Grand jury indicts daycare worker for drowning death of 7-year-old

Daycare operator Tianna Edwards Philadelphia Police Department. Tianna Edwards, 31.

A grand jury on Friday charged Tianna Edwards in connection with last summer’s drowning death of 7-year-old Isear Jeffcoat, the District Attorney’s Office announced Monday. Edwards formerly operated Tianna’s Terrific Tots daycare, which had locations on Germantown Avenue, Lawndale Street and Rising Sun Avenue.

“I’m not surprised by any of the charges,” said attorney Nancy Winkler, who is representing Jeffcoat’s mother in a civil suit against Edwards.

“What has happened is something really egregious, and finally the D.A.’s office did what they needed to do a long time ago.”

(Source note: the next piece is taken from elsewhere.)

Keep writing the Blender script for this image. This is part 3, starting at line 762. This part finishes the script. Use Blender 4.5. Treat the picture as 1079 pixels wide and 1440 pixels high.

Edwards was in January charged with involuntary manslaughter and endangerment for allegedly contributing to Jeffcoat’s death by failing to properly oversee his care.

The indictment brings additional charges of fraud, theft by deception and tampering with public records in connection with Edwards’ alleged use of her sister Nikita Smith’s name to obtain a daycare license.

Edwards’ criminal record – which includes convictions for theft, providing false identification to law enforcement and carrying unlicensed firearms – precludes her from operating a daycare in the state.

The civil suit claims DPW officials were aware of the fraud long before Jeffcoat’s death. “What happened never needed to happen,” Winkler said.

“There was a state agency charged with overseeing day cares that had information leading them to believe Tianna Edwards had fraudulently obtained a daycare license prior to the time of Isear’s death, and they never shut her down.”

The suit also claims the DPW should have further investigated all of Edwards’ locations after a laundry list of safety violations caused officials to shutter one of them.

“Even when they knew one of Edwards’ facilities had to be urgently shut down, they never bothered to look at a second location,” Winkler said. “Those are the kinds of things we hope to change.”

“The DPW is there to oversee child care centers in Pennsylvania so that our most innocent and vulnerable residents are safe and that is something that they failed to do in this instance,” she continued.

“I’m concerned that this failure is not just an isolated failure. I think there needs to be changes, system-wide.”

Laundry list

The civil suit claims DPW officials should have been aware of hazardous and negligent conditions at Tianna’s Terrific Tots long before Jeffcoat’s death. Among the allegations:

>> A child in 2010 fell unconscious at one of Edwards’ daycare locations after swallowing a battery and later died.

>> The DPW in December of 2011 met with representatives from the District Attorney’s Office, which had charged Edwards with insurance fraud in an unrelated case. Though DPW officials confirmed through a photo comparison that Edwards was using Smith’s identity to operate her daycares, no action was taken.

>> The Office of the Inspector General opened an investigation into Edwards’ alleged identity theft in January of 2012, but took no action to shut down her day care locations.

>> The daycare’s Germantown Avenue location was shut down just two months before Jeffcoat’s death due to a laundry list of safety violations that Winkler said “put children’s’ lives in jeopardy.”

>> A separate suit filed against the daycare in January alleges that an employee at the Lawndale Street location two years ago lifted and swung a child so hard he fractured his elbow, sustaining permanent nerve damage.

Isear’s last moments

The civil suit filed late last month paints a harrowing portrait of Isear’s last moments. The complaint states that Edwards took Isear and 20 other children from the daycare to the home of her mother, Emma Cox-Watson. Edwards then allegedly went gambling.

Cox-Watson was seen consuming alcohol that day and eventually became so drunk “she urinated on the front lawn,” according to the complaint.

It further states that Van “Boobie” Williams, the worker tasked with watching the children as they swam in Watson’s pool, had a criminal record rendering him ineligible to work in a day care.

Isear was allegedly permitted to play in the murky pool without flotation devices despite the fact he couldn’t swim. He was last seen by other children sliding into the pool’s deep end some time after lunch.

The suit claims Isear apparently struggled to stay afloat at some point, but no attempt was made to rescue him.

Though Edwards later told staffers to search the bottom of the pool for Isear – instructing one to use a brush and another to buy goggles at a nearby drugstore – she told police and his parents that the child was “missing,” not that she suspected he drowned.

Police recovered Isear’s body from the bottom of the pool 10 hours later. The water was so cloudy that divers had to be dispatched to complete the search.